Cette équipée de Henri de Dinant fournit au prince un prétexte pour ne pas restituer aux Liégeois la porte Sainte-Walburge. Il se hâta d'y édifier un château fort où il mit garnison. L'argent de la fermeté qui devait être restitué aux chanoines fut, avec leur consentement, employé à élever cette bastille.
Quant à Henri de Dinant, il trouva un asile à la cour de la comtesse Marguerite, qui avait été à la base de tout ce conflit, avec cette affaire d’héritage.
1274 un nouveau pape se rappelle un coup de pied aux c…Le peuple aura quand même sa petite vengeance. La violence et la débauche du prince-évêque Henri de
Gueldre lui valent le surnom de « Grand Ribaud ». Cela atteint un tel sommet, que l’archidiacre de Liège Thibaut Visconti lui reproche sa conduite et reçoit pour réponse un coup de pied au bas-ventre. Pas de chance pour notre Grand Ribaud : en 1271, Visconti devint pape sous le nom de Grégoire X (1271-1276). Henri de Gueldre convoqué devant le pape, est destitué de ses fonctions d’évêque en 1274. Il saccage alors le pays à la tête d’une bande de brigands jusqu’en jusqu’en 1283 où dans le marquisat de Franchimont il aurait été tué d'un coup d'épée.

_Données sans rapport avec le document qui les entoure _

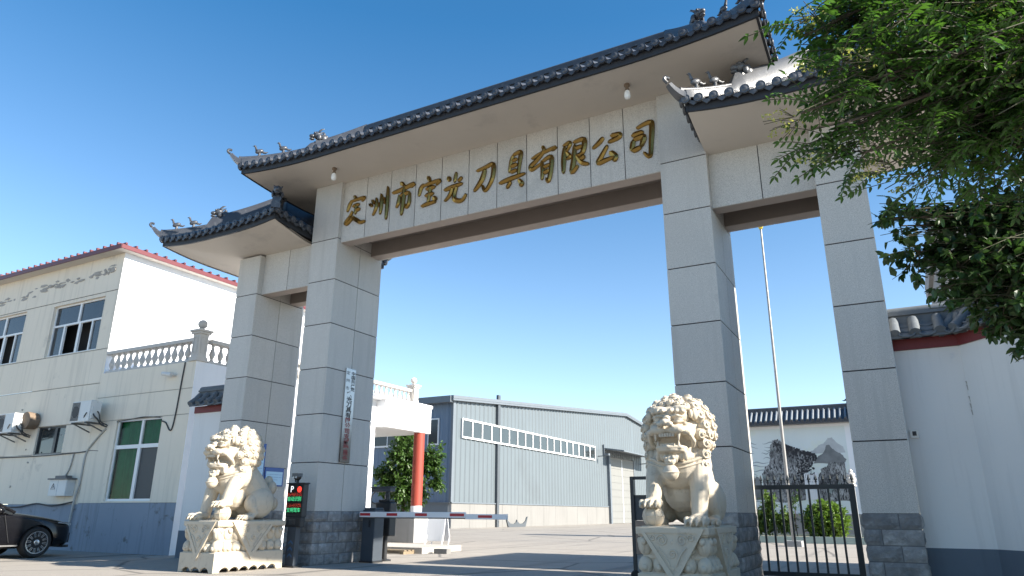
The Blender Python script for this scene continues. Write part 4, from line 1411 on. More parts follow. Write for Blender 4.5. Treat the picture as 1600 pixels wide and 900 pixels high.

Pour la grande vengeance, le peuple devra attendre un demi siècle. Partout en Europe le peuple se lève: les vêpres siciliennes en 1282, les Matines de Bruges (ou brugeoises), le 18 mai 1302, qui débouchent le 11 juillet 1302 sur la bataille de Courtrai : défaite de la chevalerie française, par les communiers flamands. A Liège ce sera en 1287 les Chaperons Blancs, culminant en 1312 avec le Mal saint Martin.